Iranian President Ebrahim Raisi, the country’s foreign minister and several other officials were found dead on Monday, hours after their helicopter crashed, state media reported.
Among the dead was Iranian Foreign Minister Hossein Amirabdollahian, 60. The helicopter also carried the governor of Iran’s East Azerbaijan province, a senior cleric from Tabriz, three crew members and a Revolutionary Guard official, the state-run IRNA news agency reported. IRNA said the crash killed eight people in all, including three crew members, aboard the Bell helicopter, which Iran purchased in the early 2000s.
The crash took place in a mountainous area under heavy fog.

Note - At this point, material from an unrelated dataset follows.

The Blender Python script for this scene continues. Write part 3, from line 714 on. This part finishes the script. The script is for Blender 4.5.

I would guess this doesn’t actually lead to regime change in Iran, because the countries Supreme Leader, Ayatollah (85) was not aboard the craft.

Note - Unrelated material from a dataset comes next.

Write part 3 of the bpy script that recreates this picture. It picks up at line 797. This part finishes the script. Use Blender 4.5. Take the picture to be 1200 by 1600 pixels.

The president isn’t unimportant though. A sad fact about Iranian politics is that the two times they elected a reformist president - Khatami in 1997 and Rouhani in 2013 - it was followed by the election of a Republican president in the US who spat in the face of attempted conciliation.
Bush grouping Shia Iran into his ‘axis of evil’ and trying to link them with Sunni Al-Qaeda, and then Trump’s binning of Obama’s carefully negotiated nuclear agreement, has done an enormous amount to undermine the reformists as ineffective and to strengthen the hardliners around Khamanei. It doesn’t get talked about enough: there’s a weird sort of codependency going on between Khamanei’s crew and the US Republicans.
They do have a strange, codependent relationship.
Both Khamanei and US Evangelicals campaign on how terrible the other is and then act in a way that validates the other’s worst tendencies, making a cordial relationship between the two countries nearly impossible.